Someone else gets the credit we deserve, and it hurts. A lesser man is promoted over one of us, and jealousy galls. Our grown children don't appreciate all we've done for them, and we're heartbroken.

This attitude undermines our peace of mind, However, if we realistically evaluate what we deserve in the light of Scripture, we will thank God that no one treats us as we deserve. We will agree with a wise man who once wrote, "If I look rightly unto myself, I cannot say that any creature hath ever done me wrong; and therefore I cannot justly complain."

Much of our peace corrodes because we desire the good opinions of others or because we yearn to promote our own good opinion of ourselves. The only person we must please is God. If He does not hold a good opinion of us, then what does anyone else's opinion matter?

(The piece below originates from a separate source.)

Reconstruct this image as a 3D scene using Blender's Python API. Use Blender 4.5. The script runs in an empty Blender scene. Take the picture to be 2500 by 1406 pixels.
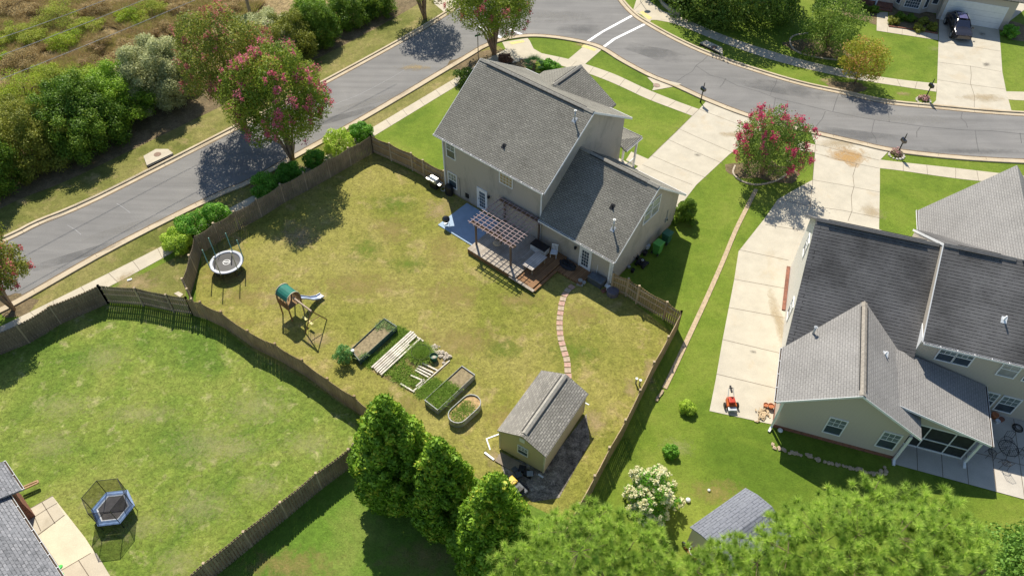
import bpy, math, random
import numpy as np
from mathutils import Vector, Matrix
R = math.radians
C = bpy.context.scene.collection
rnd = random.Random(7)

# ------------------------------------------------------------------ camera
CAM_H, FPX, PITCH, ROLL = 40.0, 1838.2, R(48.04), R(0.68)
cam = bpy.data.cameras.new('camera'); camo = bpy.data.objects.new('camera', cam); C.objects.link(camo)
cam.sensor_width = 36.0; cam.lens = FPX/2500*36.0; cam.clip_start = 0.5; cam.clip_end = 2000
camo.matrix_world = Matrix.Translation((0, 0, CAM_H)) @ Matrix.Rotation(R(90)-PITCH, 4, 'X') @ Matrix.Rotation(ROLL, 4, 'Z')
bpy.context.scene.camera = camo
# ------------------------------------------------------------------ sky + sun
SUN_EL, SH_AZ = R(49), R(-77)               # shadows fall towards azimuth -77 deg
w = bpy.data.worlds.new('World'); bpy.context.scene.world = w; w.use_nodes = True
wn = w.node_tree; sky = wn.nodes.new('ShaderNodeTexSky'); sky.sky_type = 'NISHITA'; sky.sun_disc = False
sky.sun_elevation = SUN_EL; sky.air_density = 1.0; sky.dust_density = 0.4; sky.ozone_density = 1.5
sundir = Vector((-math.cos(SH_AZ)*math.cos(SUN_EL), -math.sin(SH_AZ)*math.cos(SUN_EL), math.sin(SUN_EL)))
sky.sun_rotation = math.atan2(sundir.x, sundir.y)
bg = wn.nodes['Background']; wn.links.new(sky.outputs[0], bg.inputs[0]); bg.inputs[1].default_value = 0.096
sl = bpy.data.lights.new('sun', 'SUN'); sl.energy = 4.8; sl.angle = R(0.5); sl.color = (1, .93, .80)
so = bpy.data.objects.new('sun', sl); C.objects.link(so); so.rotation_euler = sundir.to_track_quat('Z', 'Y').to_euler()
sc = bpy.context.scene
sc.view_settings.view_transform = 'Standard'; sc.view_settings.look = 'None'; sc.view_settings.gamma = 1
sc.view_settings.exposure = 0.54
sc.cycles.max_bounces = 6; sc.cycles.transparent_max_bounces = 12

# ------------------------------------------------------------------ image measurement -> ground position (metres)
_c, _s, _cr, _sr = math.cos(PITCH), math.sin(PITCH), math.cos(ROLL), math.sin(ROLL)
def ray(px, py):
    u, v = px-1250., py-703.
    x = (_cr*u+_sr*v)/FPX; up = -(-_sr*u+_cr*v)/FPX
    return Vector((x, _c+up*_s, -_s+up*_c))
def G(px, py, z=0.0):
    d = ray(px, py); t = (CAM_H-z)/-d.z
    return Vector((d.x*t, d.y*t, z))
def hgt(base, top):
    b = G(*base); d = ray(*top); t = (b.x*d.x+b.y*d.y)/(d.x**2+d.y**2)
    return CAM_H+t*d.z
def ppm(px, py, z=0.0): return FPX/(G(px, py, z)-Vector((0, 0, CAM_H))).length

# ------------------------------------------------------------------ object helpers
def tag(o, label=None, cat=None, group=None, kind=None):
    if label: o['label'] = label
    if cat: o['category'] = cat
    if group: o['group'] = group
    if kind: o['kind'] = kind
    return o
def thing(name, label, cat, loc=(0, 0, 0), rz=0.0, group=None):
    o = bpy.data.objects.new(name, None); C.objects.link(o); o.empty_display_size = .3
    o.location = loc; o.rotation_euler = (0, 0, rz)
    return tag(o, label, cat, group)
def copy_tree(o, parent=None):
    c = o.copy(); C.objects.link(c); c.parent = parent
    for ch in o.children: copy_tree(ch, c)
    return c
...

We all have the "head knowledge" that we cannot serve two masters, but our hearts strain this way and that trying to please dozens. We must stop tearing ourselves apart. We must, instead, make David's prayer and purpose our own: "One thing have I desired of the Lord, that I will seek after; that I may dwell in the house of the Lord all the days of my life, to behold the beauty of the Lord, and to inquire in his temple" (Psalm 27:4).

Thomas a Kempis, in On The Imitation of Christ, offers this formula for obtaining freedom of heart:

"Forsake thyself, resign thyself and thou shalt enjoy much inward peace.

"Give all for all; seek nothing, ask back nothing; abide purely and with a firm confidence in God, and thou shalt possess Him; Thou shalt be free in heart, and darkness shall not tread thee down.

"Let this be thy whole endeavor, let this be thy prayer; that being stripped of all selfishness, thou mayest with entire simplicity follow Jesus only; and dying to thyself, mayest live eternally to Him.

"Then all vain imaginations, evil perturbations and superfluous cares shall fly away."

The key to peace is to set our hearts to please God alone. Then relax. He's easier to please than we might think. He likes us. He cares about us. "We are His people and the sheep of His pasture" (Psalm 100:3). Peace is His gift to be received with thanksgiving. Our part is to follow His will as revealed in Holy Scripture.